Led by ETH Zurich robotics professor Marco Hutter, the team’s machine learning technology, based on a neural network, allows the robot to combine its visual perception of the environment with its sense of touch (proprioception) for the first time, based on direct leg contact.
The above video shows how ANYmal can move through a series of challenging environments, including the path up the 1,098m high Mount Etzel at the southern end of Lake Zurich.
Overcoming obstacles such as slippery ground, high steps and forest trails, the quadrupedal robot from ETH Zurich’s Robotic Systems Lab navigated the 120 vertical metres ‘effortlessly’ in a 31 minute hike, the team said — four minutes faster than the estimated duration for human hikers — with no falls or missteps.

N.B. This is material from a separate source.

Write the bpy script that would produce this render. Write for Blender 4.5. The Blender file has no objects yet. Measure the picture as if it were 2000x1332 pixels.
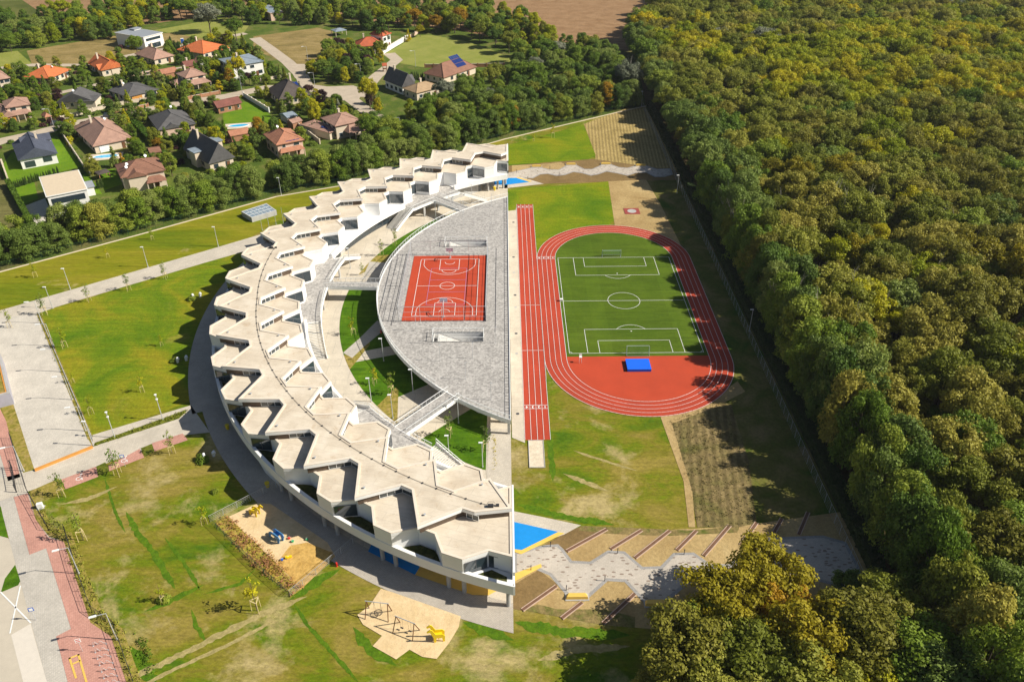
import bpy, bmesh, math, random
import numpy as np
from mathutils import Vector, Matrix
from mathutils.geometry import tessellate_polygon

# ------------------------------------------------------------------ camera, world, sun
S = bpy.context.scene
COL = S.collection
CF, CH, CPIT, CYAW, CROL, CX, CY = 1593.58, 102.877, 0.5819, 0.0069, -0.0051, -3.2343, -121.7327
_cp, _sp = math.cos(CPIT), math.sin(CPIT)
FW = Vector((math.sin(CYAW)*_cp, math.cos(CYAW)*_cp, -_sp))
_r = Vector((math.cos(CYAW), -math.sin(CYAW), 0)); _u = _r.cross(FW)
RT = _r*math.cos(CROL) + _u*math.sin(CROL); UP = -_r*math.sin(CROL) + _u*math.cos(CROL)
CP = Vector((CX, CY, CH))
cam = bpy.data.cameras.new('camera'); camo = bpy.data.objects.new('camera', cam); COL.objects.link(camo)
M = Matrix((RT, UP, -FW)).transposed().to_4x4(); M.translation = CP
camo.matrix_world = M
cam.sensor_width = 36; cam.lens = CF/2000*36; cam.clip_start = 1; cam.clip_end = 4000
S.camera = camo

SUN_EL, SUN_AZ = 38.5, -6.0          # azimuth counter-clockwise from +X
w = bpy.data.worlds.new('World'); S.world = w; w.use_nodes = True
nt = w.node_tree; nt.nodes.clear()
sky = nt.nodes.new('ShaderNodeTexSky'); sky.sky_type = 'NISHITA'; sky.sun_disc = False
sky.sun_elevation = math.radians(SUN_EL); sky.sun_rotation = math.radians(90 - SUN_AZ)
bg = nt.nodes.new('ShaderNodeBackground'); bg.inputs[1].default_value = 0.05
wo = nt.nodes.new('ShaderNodeOutputWorld')
nt.links.new(sky.outputs[0], bg.inputs[0]); nt.links.new(bg.outputs[0], wo.inputs[0])
sl = bpy.data.lights.new('sun', 'SUN'); sl.energy = 5.0; sl.angle = math.radians(0.5); sl.color = (1.0, 0.945, 0.83)
so = bpy.data.objects.new('sun', sl); COL.objects.link(so)
_e, _a = math.radians(SUN_EL), math.radians(SUN_AZ)
so.rotation_euler = Vector((math.cos(_e)*math.cos(_a), math.cos(_e)*math.sin(_a), math.sin(_e))).to_track_quat('Z', 'Y').to_euler()
so.location = (200, -20, 180)
S.view_settings.view_transform = 'Standard'; S.view_settings.look = 'None'
S.view_settings.exposure = 0.5; S.view_settings.gamma = 1
S.render.engine = 'CYCLES'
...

Published in Science Robotics, the team’s findings could make ANYmal suitable for use in situations too dangerous for humans or too impassable for other robots, such as forest fires or earthquake aftermath.
To navigate difficult terrain, humans and animals quite automatically combine the visual perception of their environment with the proprioception of their legs and hands. This allows them to easily handle slippery or soft ground and move confidently, even in low visibility. Until now, legged robots’ ability to do this has been limited.
“The reason is that the information about the immediate environment recorded by laser sensors and cameras is often incomplete and ambiguous,” explained Takahiro Miki, a doctoral student in Hutter’s group and lead author of the study.
For example, tall grass, shallow puddles or snow appear as insurmountable obstacles or are partially invisible. In addition, the robot’s view can be obscured in the field by difficult lighting conditions, dust or fog.
“That’s why robots like ANYmal have to be able to decide for themselves when to trust the visual perception of their environment and move forward briskly, and when it is better to proceed cautiously and with small steps,” Miki said. “And that’s the big challenge.”
ANYmal, developed by ETH Zurich researchers and commercialised by ETH spin-off ANYbotics, was exposed to numerous obstacles and error sources in a virtual training camp before facing real-world challenges.
This let the network learn the ideal way for the robot to overcome obstacles, as well as when it can rely on environmental data and when it would do better to ignore it.
According to Hutter, this training allowed the robot to master difficult natural terrain without having seen it before, even if the sensor data in the environment is ambiguous.
The researchers won a $2m first prize in September 2021 in the DARPA Subterranean Challenge robotics competition, demonstrating the robot’s efficiency and capability to autonomously explore an underground system of narrow tunnels, caves and urban infrastructure.